Процесс утилизации изъятых книг приобрел поистине драматический характер. Лишь небольшая часть этих изданий попадала в специализированные хранилища или передавалась в крупные научные библиотеки, имевшие отделы редких книг. Большинство же ожидала физическая ликвидация. Книги отправлялись на переработку, сжигались или просто выбрасывались. В некоторых случаях они использовались в качестве макулатуры для печати новых, идеологически выдержанных изданий – своеобразный символ преемственности и разрыва одновременно.
Писатель Георгий Абрамович в своих воспоминаниях, опубликованных в журнале «Новый мир» (1987, № 8), свидетельствует о масштабе этих утрат: «Можно представить, сколько тогда погибло бесценных изданий...». Действительно, полный объем культурных потерь, связанных с кампанией 1931 года, с трудом поддается оценке. Гибли не только массовые, но и уникальные издания, имевшие не только интеллектуальную, но и историческую, библиографическую ценность.
Подоплека этой кампании имела и более глубокие мотивы, чем просто техническое обновление библиотечных фондов. Она была частью более широкой стратегии по разрыву культурной преемственности и созданию нового типа сознания, свободного от дореволюционных влияний. Советский человек должен был получать информацию исключительно из советских источников, через фильтр марксистско-ленинской идеологии. Вместо неконтролируемого прямого доступа к классическому наследию предлагалось его идеологически выверенное, отредактированное переиздание – если произведение вообще признавалось достойным такого переиздания.

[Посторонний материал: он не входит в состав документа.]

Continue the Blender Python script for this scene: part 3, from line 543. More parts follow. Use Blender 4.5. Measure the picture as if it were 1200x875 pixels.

Кампания 1931 года особенно ярко демонстрирует эволюцию советской цензурной политики от избирательного запрета отдельных авторов и произведений к более системному и тотальному контролю над интеллектуальной сферой. Если в первые послереволюционные годы еще допускался определенный плюрализм мнений и подходов, то к началу 1930-х годов, с укреплением сталинского режима, культурная политика становится однозначно тоталитарной, стремящейся к полному контролю над всеми аспектами производства и потребления информации.
Долгосрочные последствия: информационные пустыни и культурные разрывы
Кампании по изъятию книг в 1920-х и начале 1930-х годов имели долгосрочные последствия для интеллектуальной и культурной жизни Советского Союза, многие из которых ощущаются по сей день. Создавался своеобразный информационный вакуум, когда огромные пласты философского, религиозного, социально-политического и исторического знания оказывались недоступными для обычного читателя.
Особенно пострадали гуманитарные дисциплины – философия, история, литературоведение, этика, эстетика. В отсутствие доступа к первоисточникам, исследователи и преподаватели вынуждены были ориентироваться только на марксистско-ленинскую интерпретацию, что существенно обедняло интеллектуальный дискурс. Даже когда речь шла о критике «буржуазных» или «идеалистических» концепций, эта критика часто строилась на основе вторичных источников, цитат, вырванных из контекста, или упрощенных изложений.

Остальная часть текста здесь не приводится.